By Jennifer Granholm, POLITICO
No, he didn’t! Did Mitt Romney’s adviser Eric Fehrnstrom really say that President Barack Obama did “exactly” what Romney advised on the auto industry?
OK, I admit that I have a particular animus toward a guy that knifed us in the back when Michigan was on its knees. But let’s just look at the facts on the auto bailout. It’s straightforward.
Fact: In December 2008, the U.S. economy was in a free fall. There was no private bank or entity willing or able to loan the automakers the amount they needed to see them through the crisis. From former President George W. Bush to Steve Rattner, who led Obama’s auto rescue team, to financial experts and editorial pages across the nation, to Ford’s Alan Mulally just a few weeks ago — all have said that there was no other option than government assistance.
None. Period.
Sergio Marchionne, head of Chrysler, even quipped that anyone who said otherwise was “smoking illegal material.”
Fact: If the automakers had liquidated, the United States would have lost more than 1 million jobs. That’s according to the nonpartisan Center for Automotive Research, which studies such things. It would have cost the federal government more than $150 billion in tax revenue and it would have “set the GDP [gross domestic product] back hundreds of billions of dollars” — that’s according to Bush.
In Michigan alone, from December 2008 through June 2009, a whopping 1,018 Michigan companies announced mass layoffs in response to the economic collapse. Banks were not lending to companies, large or small — and they certainly weren’t willing or able to finance a massive industrywide bailout.
Here’s what’s most ironic: Bain Capital was reportedly one of the private-sector players approached to provide financing for the bankruptcy. They said “Hell no” like everyone else. At Bain, Romney did this kind of company “restructuring” for a living. He knows this stuff. And, of course, he knows better. He just hopes you’re too ignorant or lazy to follow the thread of his mendacity.
Fast-forward three years.
Fact: In 2011, the auto industry posted its biggest annual employment increase of any year since 1994. The industry has added 217,000 jobs since June 2009.
Fact: Chrysler, which faced the longest odds, continues to astound everyone. On Tuesday, it announced its April sales were up 20 percent from last year. It has paid back its loans early. In the first quarter of 2012, it recorded a $473 million profit — four times the amount of the previous year. Chrysler’s market share is up to 11.2 percent, from 9.2 percent a year earlier.

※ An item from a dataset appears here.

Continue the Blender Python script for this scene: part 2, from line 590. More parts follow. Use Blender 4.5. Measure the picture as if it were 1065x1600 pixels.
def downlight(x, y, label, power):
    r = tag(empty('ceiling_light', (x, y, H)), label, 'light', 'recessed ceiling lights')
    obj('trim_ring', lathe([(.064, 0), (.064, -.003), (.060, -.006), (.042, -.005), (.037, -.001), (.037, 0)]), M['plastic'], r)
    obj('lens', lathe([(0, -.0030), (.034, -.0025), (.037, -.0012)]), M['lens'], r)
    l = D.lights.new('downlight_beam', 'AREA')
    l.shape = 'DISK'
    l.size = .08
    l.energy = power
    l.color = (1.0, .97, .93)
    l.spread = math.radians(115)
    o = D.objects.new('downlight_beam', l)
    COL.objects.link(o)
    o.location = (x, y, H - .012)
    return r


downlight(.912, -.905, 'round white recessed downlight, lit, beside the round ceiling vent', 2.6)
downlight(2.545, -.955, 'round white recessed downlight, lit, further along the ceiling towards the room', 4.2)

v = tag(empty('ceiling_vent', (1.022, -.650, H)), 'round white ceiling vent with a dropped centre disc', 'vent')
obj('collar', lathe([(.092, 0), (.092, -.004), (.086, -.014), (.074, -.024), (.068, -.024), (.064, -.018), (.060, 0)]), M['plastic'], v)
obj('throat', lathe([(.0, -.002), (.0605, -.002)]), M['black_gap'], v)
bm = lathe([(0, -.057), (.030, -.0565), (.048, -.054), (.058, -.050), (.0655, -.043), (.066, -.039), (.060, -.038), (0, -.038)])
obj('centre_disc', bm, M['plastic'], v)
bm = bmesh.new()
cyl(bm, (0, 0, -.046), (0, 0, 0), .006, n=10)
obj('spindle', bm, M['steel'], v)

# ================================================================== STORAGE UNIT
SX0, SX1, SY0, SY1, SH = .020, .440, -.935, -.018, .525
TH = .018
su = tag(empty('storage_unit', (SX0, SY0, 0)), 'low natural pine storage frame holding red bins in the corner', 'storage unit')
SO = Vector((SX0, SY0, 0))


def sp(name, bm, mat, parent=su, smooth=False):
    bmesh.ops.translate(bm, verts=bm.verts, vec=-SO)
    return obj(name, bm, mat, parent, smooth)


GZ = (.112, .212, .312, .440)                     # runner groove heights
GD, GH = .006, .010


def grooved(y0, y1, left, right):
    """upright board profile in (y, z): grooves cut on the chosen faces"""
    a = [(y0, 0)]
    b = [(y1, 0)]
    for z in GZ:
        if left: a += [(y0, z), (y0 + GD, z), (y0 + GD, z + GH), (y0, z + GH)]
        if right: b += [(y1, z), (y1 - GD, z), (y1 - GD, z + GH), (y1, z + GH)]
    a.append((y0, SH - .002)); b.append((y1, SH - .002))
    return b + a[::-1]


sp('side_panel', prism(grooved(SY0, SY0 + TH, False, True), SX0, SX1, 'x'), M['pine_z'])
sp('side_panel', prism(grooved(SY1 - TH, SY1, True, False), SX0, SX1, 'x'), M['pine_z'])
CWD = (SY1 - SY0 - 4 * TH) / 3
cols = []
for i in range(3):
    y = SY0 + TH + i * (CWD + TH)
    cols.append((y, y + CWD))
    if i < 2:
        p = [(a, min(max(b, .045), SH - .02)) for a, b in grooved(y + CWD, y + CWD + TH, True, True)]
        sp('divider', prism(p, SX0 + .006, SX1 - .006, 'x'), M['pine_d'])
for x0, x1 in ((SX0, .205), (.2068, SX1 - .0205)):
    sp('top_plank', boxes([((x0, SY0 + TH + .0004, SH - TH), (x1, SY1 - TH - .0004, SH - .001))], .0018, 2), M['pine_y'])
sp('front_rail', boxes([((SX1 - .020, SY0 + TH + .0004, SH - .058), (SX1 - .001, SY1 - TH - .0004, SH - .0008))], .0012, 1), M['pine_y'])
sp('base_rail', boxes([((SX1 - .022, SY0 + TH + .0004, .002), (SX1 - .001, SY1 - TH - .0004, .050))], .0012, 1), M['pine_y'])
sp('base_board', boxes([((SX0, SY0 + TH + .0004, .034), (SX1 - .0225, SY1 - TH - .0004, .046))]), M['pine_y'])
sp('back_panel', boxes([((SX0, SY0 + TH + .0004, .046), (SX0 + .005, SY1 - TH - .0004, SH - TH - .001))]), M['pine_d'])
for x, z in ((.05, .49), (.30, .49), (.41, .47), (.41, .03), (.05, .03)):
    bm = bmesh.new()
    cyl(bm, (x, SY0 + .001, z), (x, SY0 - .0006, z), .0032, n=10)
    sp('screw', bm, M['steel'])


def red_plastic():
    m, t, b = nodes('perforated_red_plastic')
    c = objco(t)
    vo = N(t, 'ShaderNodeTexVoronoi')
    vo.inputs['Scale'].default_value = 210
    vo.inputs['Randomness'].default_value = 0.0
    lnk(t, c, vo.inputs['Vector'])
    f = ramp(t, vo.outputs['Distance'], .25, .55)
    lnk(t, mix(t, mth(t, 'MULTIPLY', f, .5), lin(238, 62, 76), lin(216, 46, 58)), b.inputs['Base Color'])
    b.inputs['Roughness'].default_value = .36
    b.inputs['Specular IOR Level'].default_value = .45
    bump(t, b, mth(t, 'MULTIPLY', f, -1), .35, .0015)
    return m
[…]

Fact: GM reclaimed its spot as the world’s No. 1 automaker in 2011. The company sold 9.03 million cars and trucks in 2011, up 7.6 percent from the year before. It also recorded its largest one-year profit ever — $7.6 billion.
Fact: 1.45 million people are working as a direct result of the $80 billion bailout, again according to the Center for Automotive Research, both at the carmakers and associated businesses large and small. More jobs are being added every day, and the unemployment rate is falling in states with a manufacturing and auto industry presence faster than the rest of the country.
Romney said in another op-ed in February, “I believe that without [Obama’s] intervention things there would be better.”
Now he wants it both ways: Appease the right by first saying that he would have “let Detroit go bankrupt” and now saying that it was all his idea to rescue the auto industry in the first place and Obama just followed his advice.
He’s a wily guy, that Romney — taking credit for one of Obama’s biggest successes.
Stocks rose Tuesday on the strong report that manufacturing continues to grow. The Dow is on pace for its highest level since 2007.
What’s next? Maybe, as the folks at The Final Edition suggested — if the economy keeps rebounding, Romney will simply claim he’s been president all along.